This workshop will introduce a few technologies expecting no prior technical background from attendees. Our purpose in this introductory part of the workshop is to indicate the enormous diversity of modern technologies for the creation and modulation of light, including piezo-luminescent textiles, quantum devices (like LED’s), dichroic films, thermo paint, and industrial protocols for transmitting animation logics such as DMX, MIDI, and DALI.
The goal here, however, is to get a strategic way of thinking about a field that is evolving so rapidly that any lighting technology is superseded practically by the time that it is installed.

 

How to Apply

interested participants are asked to submit position papers (3-4 pages) addressing the three themes and questions listed below. Preference will be given to reports on realized prototypes.

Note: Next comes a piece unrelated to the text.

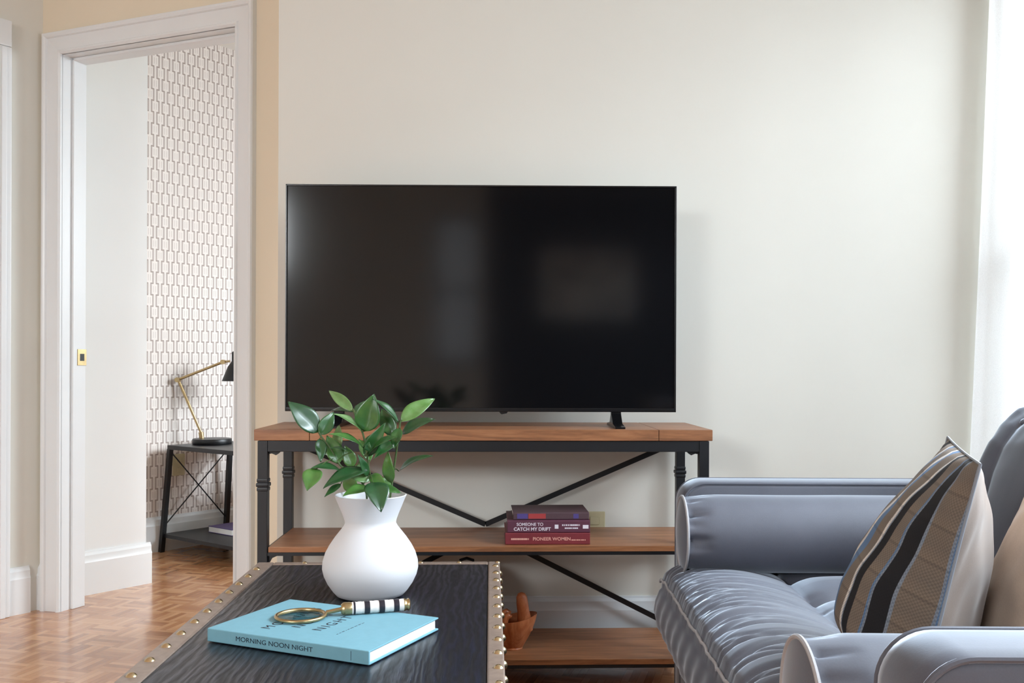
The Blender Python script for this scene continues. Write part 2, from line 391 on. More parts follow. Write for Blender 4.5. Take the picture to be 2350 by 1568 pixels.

A subset of the papers will be selected for presentation during the EXAMPLES phase of the workshop.

Interested participants should send their papers to the following email: omar [AT] morscad [DOT] com by August 1st 2013 at the latest, and the organizers will get in touch with you on the status and details of your submission.

 

CHOREOGRAPHING LIGHTING

Given an installed infrastructure of adequately addressable lighting networks, how can we condition, but not over-determine, the potential events in a physical site with animated or responsive lighting? What are differences from the perspective of the designer and from the inhabitant between (1) scripted (cue-based), (2) interactive, and (3) responsive logics?

 

PHENOMENAL EXPERIENCE

Building on robust and flexible methods for authoring responsive logics to animate amorphous lighting networks, we focus design on the experience of the event rather than on the state of the technical apparatus. What are some proposals for modulating with animate lighting the inhabitants’ experience of a given site or built environment?

 

TIME

Ideas from spatialization sound: The first mistake that visually-oriented designers make when beginning to work with sound design is to think about sound as occupying a specific place, or having a specific geometric extent or shape. In fact, sound is the quintessentially temporal medium: its extent is duration, its directionality is change.
We see what we can borrow back from sound design to the design of lighting when used as a way to shape event.
In particular, we explore the phenomenology of temporality (sense of time, or time consciousness), and how this can be conditioned by computationally modulated fields of lighting (and sound).